Solo Travel Packing List Essentials:

  1. IDs, credit cards, and carry extra cash 
  2. A small bag that is on your person (e.g. I prefer a small backpack or a fanny pack)
  3. Phone charger and/or portable charger
  4. Headphones 
  5. A book and/or a journal
  6. Depending on where you’re going, a hotspot router can be helpful & provide some safety
  7. Safety alarm, pepper spray, luggage locks, etc. (if you deem necessary)

Step 4: Embrace the Solo Travel Experience

And finally, ask yourself “What do I want to gain from this experience?”
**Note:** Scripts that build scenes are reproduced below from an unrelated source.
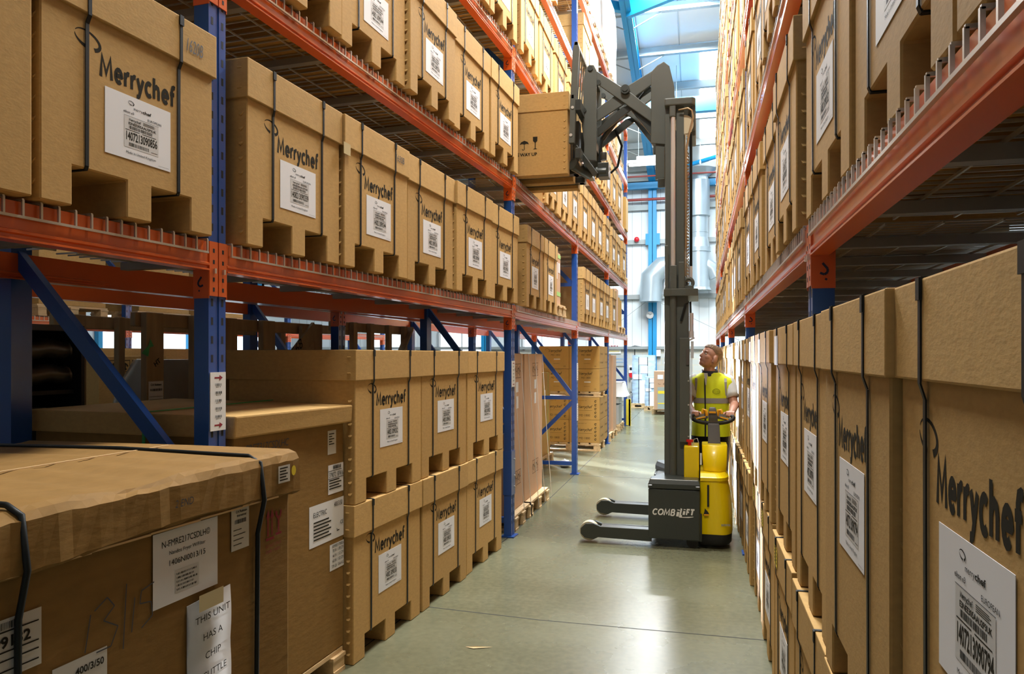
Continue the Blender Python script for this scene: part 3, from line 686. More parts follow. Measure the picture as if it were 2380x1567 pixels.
# the battered carton in front
MM = NEAR @ TL(.64, -5.17, 0)
pallet(MM @ TL(-.02, 0, 0), 1.46, 1.06, 'low timber pallet under the battered carton in the near left corner', .12)
fr = thing('fryer_carton', (0, 0, 0), 0, 'battered brown carton taped with a THIS UNIT HAS A CHIP SCUTTLE sheet', 'box', M4=MM)
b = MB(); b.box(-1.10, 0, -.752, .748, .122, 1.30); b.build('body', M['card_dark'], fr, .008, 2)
rg = random.Random(3); b = MB(); n = 44
rings = []
prof = [(.018, 1.214), (.026, 1.222), (.026, 1.318), (.016, 1.338), (-.010, 1.346)]
for k in range(n + 1):
    y = -.765 + 1.528 * k / n; q = math.exp(-((y - .12) / .14) ** 2) + .7 * math.exp(-((y + .25) / .10) ** 2)
    rings.append([(x + rg.uniform(-.0022, .0022) - (.02 * q if j in (3,) else 0) + (.006 if j < 2 else 0) * rg.random(), y, z + rg.uniform(-.0022, .0022) - (.016 * q if j >= 3 else 0) + .008 * math.sin(y * 5) * (j < 2)) for j, (x, z) in enumerate(prof)])
vs = [v for r_ in rings for v in r_]; m5 = len(prof)
fs = [(i * m5 + j, (i + 1) * m5 + j, (i + 1) * m5 + j + 1, i * m5 + j + 1) for i in range(n) for j in range(m5 - 1)]
b.add(vs, fs, False)
top = [r_[-1] for r_ in rings]; back = [(-1.12, r_[0][1], 1.335 + .006 * math.sin(i)) for i, r_ in enumerate(rings)]; backl = [(-1.12, p[1], 1.22) for p in back]
mid = [(-.42, p[1], 1.347 + .004 * math.sin(i * 1.7)) for i, p in enumerate(top)]
allv = top + mid + back + backl; q = n + 1
b.add(allv, [(a * q + i, a * q + i + 1, (a + 1) * q + i + 1, (a + 1) * q + i) for a in range(3) for i in range(n)], True)
for e_ in (0, n):
    ring = rings[e_] + [mid[e_], back[e_], backl[e_]]; b.add(ring, [tuple(range(len(ring))) if e_ else tuple(reversed(range(len(ring))))])
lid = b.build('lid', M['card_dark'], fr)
b = MB()
for k in range(8): y = -.7 + k * .17; b.bar((.021, y, 1.216), (.021, y + .17, 1.214), .006, .005)
b.bar((-.43, -.75, 1.350), (-.42, .1, 1.351), .006, .003); b.bar((-.42, .1, 1.351), (-.43, .7, 1.350), .006, .003)
b.build('torn_edge', M['edge'], lid)
for y in (-.187, .57):
    b = MB(); b.tube([(-1.125, y, 1.0), (-1.125, y, 1.342), (-.5, y, 1.353), (-.02, y + .004, 1.348), (.020, y + .004, 1.330), (.034, y + .006, 1.22), (.012, y + .004, 1.12), (.006, y, .13)], .007, 6)
    b.build('strap', M['strap'], fr)
def u2(S): return S + 5.17
F0 = face((.003, 0, 0), (0, 1, 0), (0, 0, 1)); F1 = face((.0305, 0, 0), (0, 1, 0), (0, 0, 1))
b = MB(); rect(b, F0, u2(-4.994), u2(-4.761), 1.018, 1.205, .001); b.mi = 1; rect(b, F0, u2(-4.92), u2(-4.835), 1.04, 1.098, .0016)
p = b.build('label', [M['paper'], M['paper_grey']], fr)
b = MB(); write(b, F0, 'N-FMRE217CSDLH\u00a9', u2(-4.965), u2(-4.792), 1.165, .017, .002); write(b, F0, 'Nandos Fryer W/Filter', u2(-4.94), u2(-4.81), 1.143, .010, .002); write(b, F0, '1406NI0013/15', u2(-4.94), u2(-4.81), 1.115, .015, .002)
for k in range(5): bars(b, F0, u2(-4.915), u2(-4.84 - .012 * (k % 2)), 1.045 + k * .010, 1.050 + k * .010, 14, k, .002)
b.build('label_print', M['ink'], p)
b = MB(); n = 12
b.loft([[(.004 + .010 * abs(math.sin(k * .5)), u2(-4.878), 0.992 - .30 * k / n), (.005 + .004 * abs(math.sin(k * .5)), u2(-4.71), 1.002 - .30 * k / n), (.0035, u2(-4.71), 1.002 - .30 * k / n), (.003, u2(-4.878), 0.992 - .30 * k / n)] for k in range(n + 1)])
p = b.build('notice_sheet', M['paper'], fr)
b = MB(); F2 = face((.0165, 0, 0), (0, 1, 0.05), (0, 0, 1))
for k, t in enumerate(('THIS UNIT', 'HAS A', 'CHIP', 'SCUTTLE')):
    hw = .0075 * len(t); write(b, F2, t, u2(-4.795) - hw, u2(-4.795) + hw, .942 - k * .052 - .02, .019, .002)
b.build('notice_print', M['ink'], p)
b = MB(); b.loft([[(.008 + .01 * math.sin(k), u2(-4.862 + .022 * k), 1.045 + .002 * k), (.004, u2(-4.862 + .022 * k), 1.005 + .0045 * k)] for k in range(6)], True, False, False) if False else rect(b, F0, u2(-4.85), u2(-4.755), .968, 1.012, .016)
b.build('masking_tape', M['tape'], p)
b = MB(); rect(b, F0, u2(-4.704), u2(-4.626), 1.09, 1.213, .001); p = b.build('label', M['paper_dull'], fr)
b = MB(); write(b, F0, 'C.H. Robinson', u2(-4.685), u2(-4.636), 1.196, .007, .002, bold=.02); write(b, F0, 'International', u2(-4.68), u2(-4.64), 1.185, .007, .002, bold=.02); bars(b, F0, u2(-4.69), u2(-4.64), 1.165, 1.177, 20, 2, .002)
for k in range(4): rect(b, F0, u2(-4.696), u2(-4.66 + .008 * (k % 3)), 1.105 + k * .014, 1.107 + k * .014, .002)
b.build('label_print', M['ink'], p)
b = MB(); rect(b, F1, u2(-4.522), u2(-4.462), 1.255, 1.308, .001); p = b.build('label', M['paper_dull'], lid)
b = MB(); [rect(b, F1, u2(-4.516), u2(-4.475 - .008 * (k % 2)), 1.262 + k * .009, 1.266 + k * .009, .002) for k in range(5)]; b.build('label_print', M['ink'], p)
b = MB(); c_ = [(u2(-4.442) + .012 * math.cos(a * .5236), 1.285 + .016 * math.sin(a * .5236)) for a in range(12)]; poly(b, F1, c_, .001); b.build('round_sticker', M['yellow_sign'], lid)
b = MB()
for k, x in enumerate((-4.535, -4.515)):
    rect(b, F0, u2(x) - .003, u2(x) + .003, 1.095, 1.155); poly(b, F0, [(u2(x) - .009, 1.15), (u2(x) + .009, 1.15), (u2(x), 1.178)])
rect(b, F0, u2(-4.545), u2(-4.505), 1.082, 1.09)
arc(b, F0, u2(-4.482), 1.165, .012, .022, 180, 360, .008, .008); rect(b, F0, u2(-4.486), u2(-4.478), 1.10, 1.145); rect(b, F0, u2(-4.497), u2(-4.467), 1.09, 1.098)
write(b, F0, 'DO NOT STACK', u2(-4.545), u2(-4.468), 1.06, .010); write(b, F0, 'OVER 1 HIGH', u2(-4.545), u2(-4.475), 1.043, .010)
b.build('red_stencil', M['ink_red'], fr)
b = MB()
stroke(b, F0, [(u2(-5.175), 1.070), (u2(-5.19), 0.990)], .003); stroke(b, F0, [(u2(-5.165), 1.075), (u2(-5.13), 1.095), (u2(-5.11), 1.070), (u2(-5.14), 1.045), (u2(-5.10), 1.020), (u2(-5.12), 0.980), (u2(-5.16), 0.980)], .003)
stroke(b, F0, [(u2(-5.075), 1.110), (u2(-5.085), 0.960)], .003); stroke(b, F0, [(u2(-5.05), 1.070), (u2(-5.06), 0.990)], .003)
stroke(b, F0, [(u2(-4.99), 1.090), (u2(-5.03), 1.080), (u2(-5.035), 1.050), (u2(-5.0), 1.045), (u2(-4.995), 1.010), (u2(-5.03), 0.990)], .003)
b.build('handwriting', M['pen'], fr)
scrawl(lid, F1, '2 END', u2(-4.95), u2(-4.885), 1.265, .020)
b = MB(); rect(b, F0, u2(-5.42), u2(-5.295), 1.01, 1.128); p = b.build('label', M['paper_dull'], fr)
b = MB(); write(b, F0, '99132', u2(-5.40), u2(-5.32), 1.072, .022, .002, bold=.03)
for v in (1.062, 1.045, 1.102, 1.024): rect(b, F0, u2(-5.42), u2(-5.302), v, v + .003, .002)
bars(b, F0, u2(-5.40), u2(-5.34), 1.108, 1.122, 18, 4, .002); b.build('label_print', M['ink'], p)
b = MB(); rect(b, F0, u2(-5.27), u2(-5.13), .85, .985); p = b.build('label', M['paper_dull'], fr)
b = MB(); write(b, F0, '400/3/50', u2(-5.215), u2(-5.14), .950, .016, .002, bold=.02); [rect(b, F0, u2(-5.26), u2(-5.15), .87 + k * .014, .874 + k * .014, .002) for k in range(4)]; b.build('label_print', M['ink'], p)

# the carton with ELECTRIC labels behind it
MM = NEAR @ TL(0, -3.445, 0)
pallet(MM @ TL(.02, .0, 0), .86, 1.1, 'timber pallet with a split end under the carton labelled ELECTRIC', .115)
el = thing('fryer_carton', (0, 0, 0), 0, 'tall brown carton with white ELECTRIC label between front blue post and stacks', 'box', M4=MM)
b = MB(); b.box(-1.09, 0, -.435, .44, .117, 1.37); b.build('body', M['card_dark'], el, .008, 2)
b = MB(); b.add([(.012, -.447, 1.30), (.045, .452, 1.295), (.05, .452, 1.385), (.02, -.447, 1.395), (-1.11, -.447, 1.30), (-1.11, .452, 1.30), (-1.11, .452, 1.40), (-1.11, -.447, 1.40)],
                [(0, 1, 2, 3), (1, 5, 6, 2), (5, 4, 7, 6), (4, 0, 3, 7), (3, 2, 6, 7), (0, 4, 5, 1)])
lid = b.build('lid', M['card_lid'], el, .008, 2)
b = MB(); b.box(-.46, -.445, -.452, -.449, .12, 1.40); b.box(-.46, -.445, -.45, .455, 1.40, 1.404); b.build('strap', M['green'], el)
def e2(S): return S + 3.445
F0 = face((.001, 0, 0), (0, 1, 0), (0, 0, 1))
def lab(S0, S1, z0, z1, items, m='paper', par=el):
    b = MB(); rect(b, F0, e2(S0), e2(S1), z0, z1); p = b.build('label', M[m], par); b = MB()
    for it in items:
        if it[0] == 't': write(b, F0, it[1], e2(it[2]), e2(it[3]), it[4], it[5], .002)
        elif it[0] == 'l': [rect(b, F0, e2(it[1]), e2(it[2] - .02 * (k % 2)), it[3] + k * it[4], it[3] + k * it[4] + it[5], .002) for k in range(it[6])]
        else: bars(b, F0, e2(it[1]), e2(it[2]), it[3], it[4], 16, 3, .002)
    b.build('label_print', M['ink'], p)
lab(-3.16, -3.08, 1.14, 1.262, [('l', -3.15, -3.10, 1.19, .013, .005, 5)], 'paper_dull')
lab(-3.155, -3.008, .935, 1.085, [('b', -3.11, -3.03, 1.06, 1.08), ('t', '379072  87416', -3.148, -3.012, 1.02, .026), ('l', -3.148, -3.03, .96, .014, .006, 4), ('l', -3.155, -3.008, 1.012, .04, .003, 2)])
lab(-3.326, -3.005, .70, .905, [('t', 'ELECTRIC', -3.29, -3.17, .845, .026), ('t', '400/3/50', -3.10, -3.02, .865, .026), ('l', -3.29, -3.13, .73, .017, .007, 6), ('t', 'CE', -3.04, -3.01, .765, .02), ('l', -3.075, -3.05, .735, .008, .005, 2)])
lab(-3.14, -3.003, .54, .675, [('t', 'XFMRE31700026', -3.12, -3.008, .655, .016), ('t', '70 IN / 178 CM', -3.115, -3.01, .632, .016), ('t', '44 IN / 112 CM', -3.115, -3.01, .606, .016), ('t', '60 IN / 152 CM', -3.115, -3.01, .580, .016), ('t', '779 LB / 354 KG', -3.125, -3.008, .552, .016)])
scrawl(el, F0, 'PREZ317CSDLHC', .0 - .36, -.05, 1.23, .035)
b = MB()
for k in range(6): b.box(-.0, .003, .0 - .12, -.105, .25 + k * .16, .256 + k * .16)
b.build('staple', M['bolt'], el)

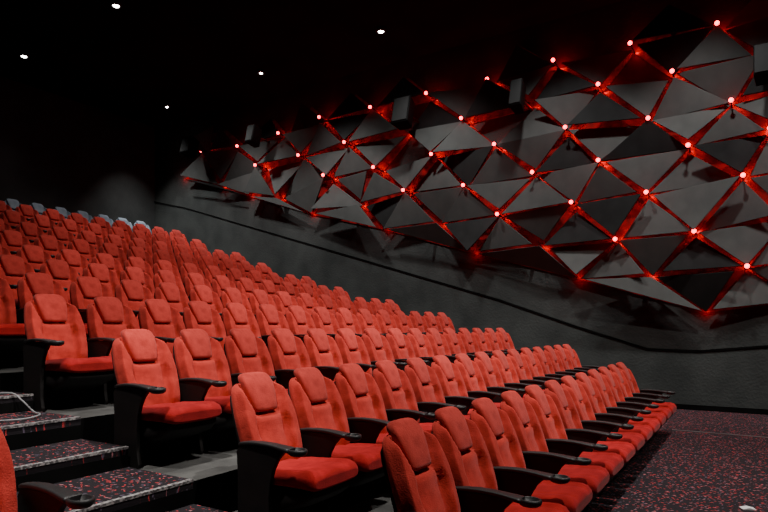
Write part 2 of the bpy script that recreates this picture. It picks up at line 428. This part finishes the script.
# ------------------------------------------------------------------ ceiling downlights
for (u,v,lab,pw) in [(24,54,'bright recessed ceiling light at upper left above the back rows',60),(116,3,'recessed ceiling light at the top edge of the photo, left',60),(167,105,'faint ceiling light lowest in view, above the rear corner',420),(261,71,'ceiling light between the rear corner one and the middle one',60),(381,29,'bright ceiling light above the middle of the panelled wall',80)]:
    p=at_z(u,v,CEIL)
    root=empty('ceiling_light',(p.x,p.y,CEIL))
    n=20; prof=[(.11,0),(.115,-.03),(.10,-.07),(.075,-.07),(.065,-.01)]
    MB().loft([[(r*math.cos(2*PI*i/n),r*math.sin(2*PI*i/n),z) for i in range(n)] for r,z in prof],cap=False).build('housing',M['plastic'],root,smooth=True)
    s=.5 if u==261 or u==167 else .9
    rings=[]
    for r,z in [(.06,-.05),(.05,-.07),(.03,-.08),(.004,-.084)]: rings.append([(s*r*math.cos(2*PI*i/n)*1.2,s*r*math.sin(2*PI*i/n)*1.2,z) for i in range(n)])
    MB().loft(rings).build('lens',M['lamp'],root,smooth=True)
    tag(root,lab,'ceiling light','ceiling downlights')
    tg=(p.x-.01,p.y+.01,0) if u!=167 else (-XB+.2,YW-1.0,3.8)
    lamp('SPOT','downlight_beam',(p.x,p.y,CEIL-.12),pw,(1,.97,.93),.05,tg,math.radians(110 if u!=167 else 60),1)

# ------------------------------------------------------------------ small things
cp=[Vector(c) for c in [(-6.3,2.45,1.185),(-5.95,2.66,1.187),(-5.62,2.55,1.03),(-5.36,2.66,1.03),(-5.26,2.70,.97),(-5.12,2.72,.885),(-4.95,2.68,.877),(-4.82,2.48,.877),(-4.93,2.30,.877),(-5.15,2.28,.877),(-5.24,2.1,.877)]]
sm=[]
for i in range(len(cp)-1):
    p0=cp[max(i-1,0)];p1=cp[i];p2=cp[i+1];p3=cp[min(i+2,len(cp)-1)]
    for s in range(8):
        t=s/8; sm.append(.5*((2*p1)+(p2-p0)*t+(2*p0-5*p1+4*p2-p3)*t*t+(3*p1-p0-3*p2+p3)*t**3))
sm.append(cp[-1])
rings=[]; ref=Vector((.3,.2,.9)).normalized()
for i,p in enumerate(sm):
    d=(sm[min(i+1,len(sm)-1)]-sm[max(i-1,0)]).normalized(); a=(ref-d*ref.dot(d)).normalized(); b=d.cross(a)
    rings.append([p+(a*math.cos(2*PI*j/10)+b*math.sin(2*PI*j/10))*.0065 for j in range(10)])
o=MB().loft(rings).build('loose_cable',M['cable'],smooth=True); tag(o,'pale cable looping down over the carpeted steps at the left edge','cable')
a=at_z(672,430,0); b_=at_z(768,433,0)
o=MB().box((a.x,a.y-.02,.0005),(b_.x+1.5,a.y+.04,.006)).build('floor_strip',M['metal'])
tag(o,'thin grey strip lying across the patterned carpet near the wall','floor strip')
p=at_z(748,509,0)
q=MB().prism([(-.05,.0005),(.05,.0005),(.055,.006),(.0,.018),(-.055,.007)],-.035,.04).build('paper_scrap',M['paper'])
q.location=(p.x,p.y,0); q.rotation_euler=(0,0,.4); tag(q,'small white scrap on the carpet at the bottom right','scrap')

# ------------------------------------------------------------------ light
W=(1,.95,.89)
for (x,y,pw,tx,ty,tz) in [(.5,3.6,1900,-1.9,4.6,.8),(.5,8.0,1600,-1.9,8.8,.8),(-3.2,4.8,1250,-5.6,5.2,1.6),(-3.2,9,1050,-5.6,9.2,1.6),(-7.3,7.5,600,-9.7,8,2.6),(-11.4,9.5,380,-13.5,9.5,3.6),(4.5,9,750,2.2,9.5,0)]:
    lamp('SPOT','house_spot',(x,y,CEIL-.1),pw,W,.08,(tx,ty,tz),math.radians(84))
lamp('SPOT','aisle_fill',(-3.0,.8,CEIL-.1),2100,W,.12,(-4.2,2.1,.6),math.radians(36),.6)  # added fill light, brightens the aisle steps
for i,x in enumerate((2.0,-.6,-3.2,-5.9,-8.8,-11.8,-14.8)):
    lamp('SPOT','wall_washer',(x,YW-2.8,CEIL-.1),860,(1,1,.98),.14,(x-.2,YW-.2,3.4),math.radians(72),1)
w=bpy.data.worlds.new('world'); scn.world=w; w.use_nodes=True
w.node_tree.nodes['Background'].inputs['Color'].default_value=(.5,.5,.6,1); w.node_tree.nodes['Background'].inputs['Strength'].default_value=.01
These days, I honestly feel that nothing you do alone is strange. You can eat at a restaurant, see live music, hike that mountain, go to the spa, and sip that latte all on your own. You did this trip because you’re brave and have a lust for adventure. The more you do it, the easier it becomes. If you’re feeling nervous about your solo travel, you can use visualization again. Picture yourself on your vacation. What are you doing, wearing, smelling, seeing, and feeling? Picture the perfect day, but then picture what you’re anxious about. After all, nothing ever goes perfectly planned. This always helps me walk into a situation with more confidence and allows me to handle the bumps with ease. 

Once you arrive at your destination, surrender to the experience. Don’t be afraid to chat with people in line, your bartender, or your barista. Take quiet pauses throughout your trip and use your journal. Listen to your gut and leave space for a change of plans. After all, you’ve done all of the work to prepare, now you have to allow yourself to enjoy it. 

Planning a solo trip in the US requires some preparation, but the trip doesn’t have to be extravagant, nor does it have to be complicated. I mean this may as well have been an advertisement for google. It’s not. But, you can see that planning one of the best solo trips in the US simply comes down to your research and preparedness. It’s all right at your fingertips. So, get excited for the solo trip of a lifetime and enjoy your well-deserved vacation.